TASK MATERIAL —
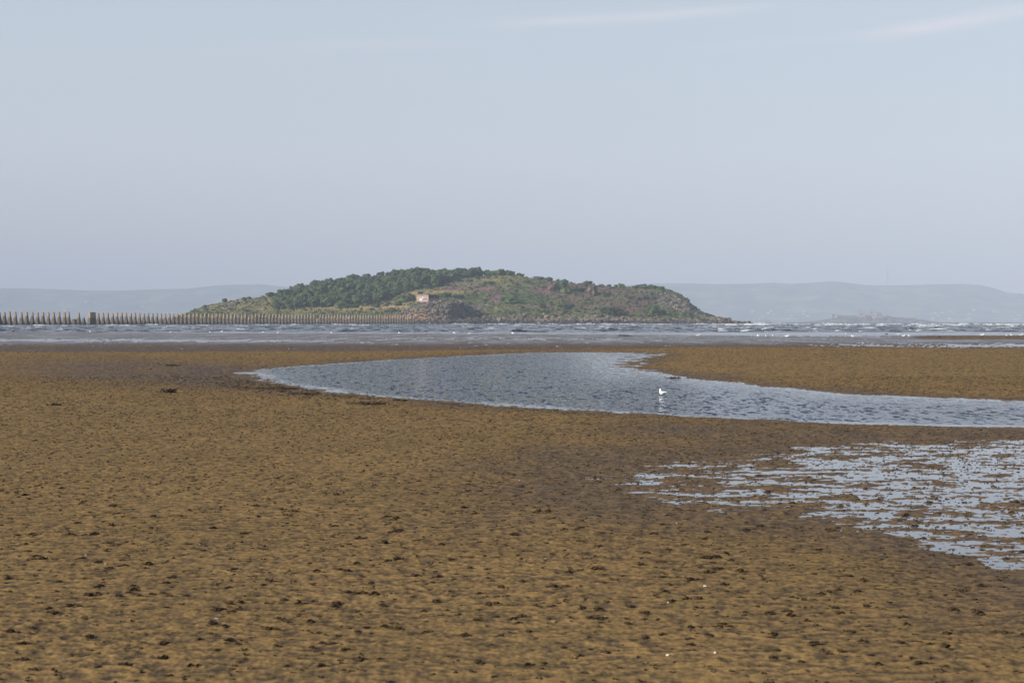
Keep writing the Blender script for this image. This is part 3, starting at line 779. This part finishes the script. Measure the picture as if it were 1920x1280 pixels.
for x_, y_, r_, lb in [(703,587,3.0,'big pale boulder above the pylons, left of the bunker headland'),(757,586,3.2,'dark sided upright boulder beside the last pylons'),(843,604.5,2.2,'orange tan boulder at the waterline below the bunker headland'),(870,605,1.5,'small white boulder at the waterline, right of the orange tan one')]:
    X_, D_, Z_, _ = find_isl(x_, y_) if y_ < 603 else (wx(x_, 1596), 1596, .4, 0)
    o = bpy.data.objects.new('boulder', random.choice(RM)); C.objects.link(o); o.location = (X_, D_, Z_+r_*.3); o.scale = (r_, r_, r_*.9); tag(o, lb, 'boulder')

# ------------------------------------------------------------------ trees and bushes
M['leaf'] = mat_simple('foliage', (.018, .036, .014), (.055, .082, .027), .35, .8, lo=.3, hi=.7, rand=.22)
M['leafl'] = mat_simple('light_foliage', (.04, .062, .02), (.08, .105, .035), .4, .8, lo=.3, hi=.7, rand=.15)
M['leafb'] = mat_simple('reddish_foliage', (.10, .07, .05), (.15, .11, .07), .4, .8, lo=.3, hi=.7)
M['bark'] = mat_simple('bark', (.05, .04, .03), (.09, .07, .05), 2, .9)
def crown(w, h, z0, nl, nleaf, bushy=False):
    a = Acc(); lobes = []
    for i in range(nl):
        q = random.uniform(0, 6.28); rr = w*.5*random.random()**.5*.72
        t = random.random(); zz = z0+h*(.25+.55*t); rad = w*random.uniform(.11, .24)*(1.1-.35*t)
        lobes.append(((math.cos(q)*rr, math.sin(q)*rr, zz), rad))
    lobes.append(((0, 0, z0+h*.55), w*.27)); lobes.append(((random.gauss(0, w*.08), 0, z0+h*.35), w*.36))
    for c, r_ in lobes: a.add(*blob(c, (r_*1.15, r_*1.15, r_*.9*min(1.3, h/w+.25)), 1, .34))
    for i in range(nleaf):
        c, r_ = random.choice(lobes); dv = rng.normal(size=3); dv /= np.linalg.norm(dv)
        if dv[2] < -.5: continue
        p = np.array(c)+dv*r_*random.uniform(.85, 1.28)*np.array([1, 1, .9]); s = random.uniform(.25, .6)*w/9
        u_ = rng.normal(size=3); u_ /= np.linalg.norm(u_); v_ = np.cross(u_, rng.normal(size=3)); v_ /= np.linalg.norm(v_)
        a.add(np.array([p-u_*s, p+v_*s, p+u_*s]), np.array([(0, 1, 2)]))
    return a
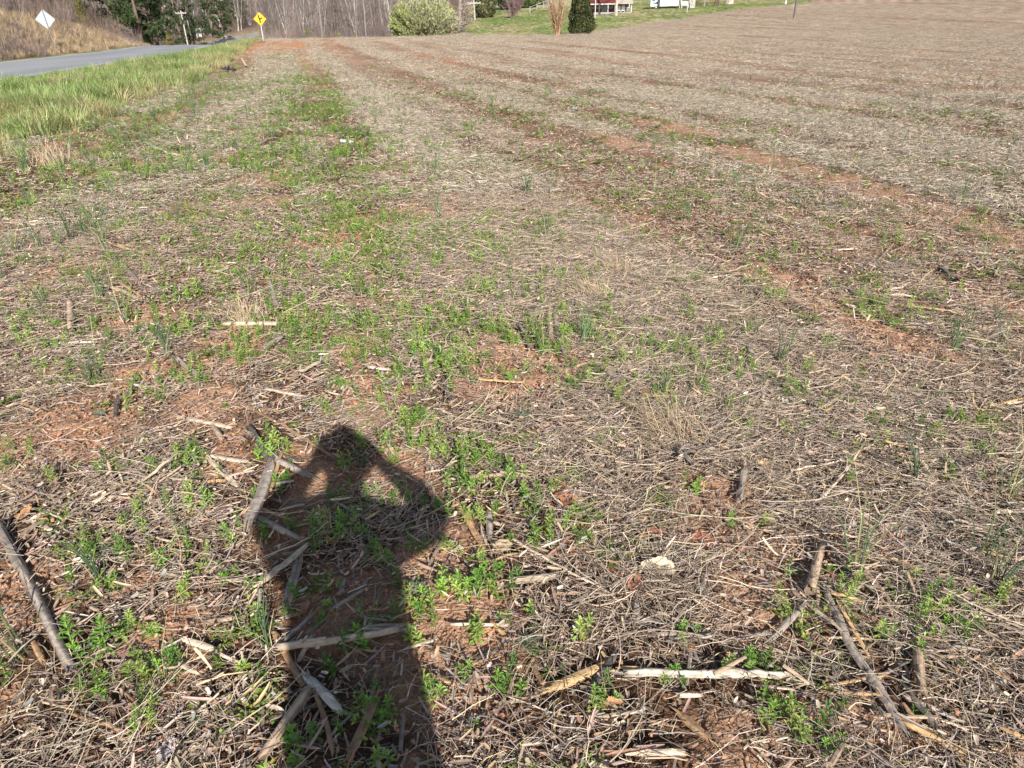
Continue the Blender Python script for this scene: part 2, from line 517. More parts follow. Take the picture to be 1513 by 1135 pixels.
gme.polygons.add(len(quads)); gme.polygons.foreach_set('loop_start', (np.arange(len(quads)) * 4).astype(np.int32))
gme.polygons.foreach_set('use_smooth', np.ones(len(quads), bool))
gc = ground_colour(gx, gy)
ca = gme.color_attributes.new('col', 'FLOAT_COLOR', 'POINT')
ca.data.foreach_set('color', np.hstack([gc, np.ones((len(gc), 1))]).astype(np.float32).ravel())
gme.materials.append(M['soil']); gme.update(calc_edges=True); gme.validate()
go_ = bpy.data.objects.new('field_ground', gme); COL.objects.link(go_)
tag(go_, 'orange clay crop field with bare soil patches rising to a lawn and wooded slopes', 'ground', None, 'structure')

# road
def strip_mesh(name, q0, q1, y0, y1, dz, col, mat, label, cat, step=1.5, th=0.0):
    mb = MB(); ys = np.arange(y0, y1, step)
    cols = 6 if q1 - q0 > 1 else 1
    vs_ = []; cs = []
    for y in ys:
        for k in range(cols + 1):
            q = q0 + (q1 - q0) * k / cols
            x = float(road_x(y)) + q
            crown = 0.05 * (1 - (q / 3.3) ** 2)
            vs_.append((x, y, 0.1 + float(drop(max(y, 0))) + crown + dz))
            f = 0.62 + 0.76 * float(fbm(np.array([q * 1.5]), np.array([y * 0.11]), 3, 3)[0])
            cs.append(tuple(v * f for v in col))
    m = cols + 1
    fs = [(i * m + k, i * m + k + 1, (i + 1) * m + k + 1, (i + 1) * m + k) for i in range(len(ys) - 1) for k in range(cols)]
    mb.add(vs_, fs, cs)
    o = smooth(mb.build(name, mat))
    tag(o, label, cat, None, 'structure')
    return o
strip_mesh('road', -3.3, 3.3, -30, 290, 0.0, (.25, .25, .255), M['asphalt'], 'grey asphalt country road passing the field and dipping into the trees', 'road')
strip_mesh('road_edge_line', 2.85, 3.02, -30, 290, 0.004, (.40, .40, .385), M['paint'], 'white line along the field side of the road', 'road marking')
strip_mesh('road_edge_line', -3.02, -2.85, -30, 290, 0.004, (.62, .61, .58), M['paint'], 'white line along the bank side of the road', 'road marking')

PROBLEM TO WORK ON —
Pictures stay out. Repeat only the lines from the beginning of the data through the line that has "o = bpy.data.objects.new('boulder', random.choice(RM));".

WRITTEN SOLUTION —
Keep writing the Blender script for this image. This is part 3, starting at line 779. This part finishes the script. Measure the picture as if it were 1920x1280 pixels.
for x_, y_, r_, lb in [(703,587,3.0,'big pale boulder above the pylons, left of the bunker headland'),(757,586,3.2,'dark sided upright boulder beside the last pylons'),(843,604.5,2.2,'orange tan boulder at the waterline below the bunker headland'),(870,605,1.5,'small white boulder at the waterline, right of the orange tan one')]:
    X_, D_, Z_, _ = find_isl(x_, y_) if y_ < 603 else (wx(x_, 1596), 1596, .4, 0)
    o = bpy.data.objects.new('boulder', random.choice(RM)); C.objects.link(o); o.location = (X_, D_, Z_+r_*.3); o.scale = (r_, r_, r_*.9); tag(o, lb, 'boulder')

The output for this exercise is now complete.